* [JOB] Keep only the lines from the top of the listing through the one with "R = math.radians; PI = math.pi", and reproduce them unaltered.

Scene script records
---
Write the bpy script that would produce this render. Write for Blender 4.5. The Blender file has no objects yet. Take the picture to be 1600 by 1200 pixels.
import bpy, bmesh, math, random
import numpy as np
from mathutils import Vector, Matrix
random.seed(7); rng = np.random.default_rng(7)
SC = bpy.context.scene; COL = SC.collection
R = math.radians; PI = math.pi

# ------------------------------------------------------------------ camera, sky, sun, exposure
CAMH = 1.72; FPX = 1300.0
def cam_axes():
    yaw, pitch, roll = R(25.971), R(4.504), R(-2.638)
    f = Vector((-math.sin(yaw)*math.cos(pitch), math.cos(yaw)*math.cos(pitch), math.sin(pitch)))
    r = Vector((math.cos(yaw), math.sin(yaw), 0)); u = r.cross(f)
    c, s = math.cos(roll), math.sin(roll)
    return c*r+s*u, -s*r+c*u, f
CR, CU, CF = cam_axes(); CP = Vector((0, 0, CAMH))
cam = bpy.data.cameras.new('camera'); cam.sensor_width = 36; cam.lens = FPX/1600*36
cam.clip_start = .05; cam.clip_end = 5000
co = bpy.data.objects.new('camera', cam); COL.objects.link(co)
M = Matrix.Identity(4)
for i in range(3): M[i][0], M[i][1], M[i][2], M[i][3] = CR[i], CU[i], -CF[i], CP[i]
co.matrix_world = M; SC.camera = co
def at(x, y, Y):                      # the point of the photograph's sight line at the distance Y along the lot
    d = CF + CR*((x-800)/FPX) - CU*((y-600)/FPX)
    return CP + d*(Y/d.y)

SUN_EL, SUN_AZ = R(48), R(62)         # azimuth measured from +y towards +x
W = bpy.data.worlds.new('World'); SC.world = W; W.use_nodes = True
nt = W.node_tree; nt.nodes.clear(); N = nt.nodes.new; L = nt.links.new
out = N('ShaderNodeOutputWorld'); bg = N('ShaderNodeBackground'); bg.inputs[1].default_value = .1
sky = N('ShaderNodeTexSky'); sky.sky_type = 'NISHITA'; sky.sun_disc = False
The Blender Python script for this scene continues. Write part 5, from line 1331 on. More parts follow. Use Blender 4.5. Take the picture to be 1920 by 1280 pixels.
---
* [TASK RESULT]
Write the bpy script that would produce this render. Write for Blender 4.5. The Blender file has no objects yet. Take the picture to be 1600 by 1200 pixels.
import bpy, bmesh, math, random
import numpy as np
from mathutils import Vector, Matrix
random.seed(7); rng = np.random.default_rng(7)
SC = bpy.context.scene; COL = SC.collection
R = math.radians; PI = math.pi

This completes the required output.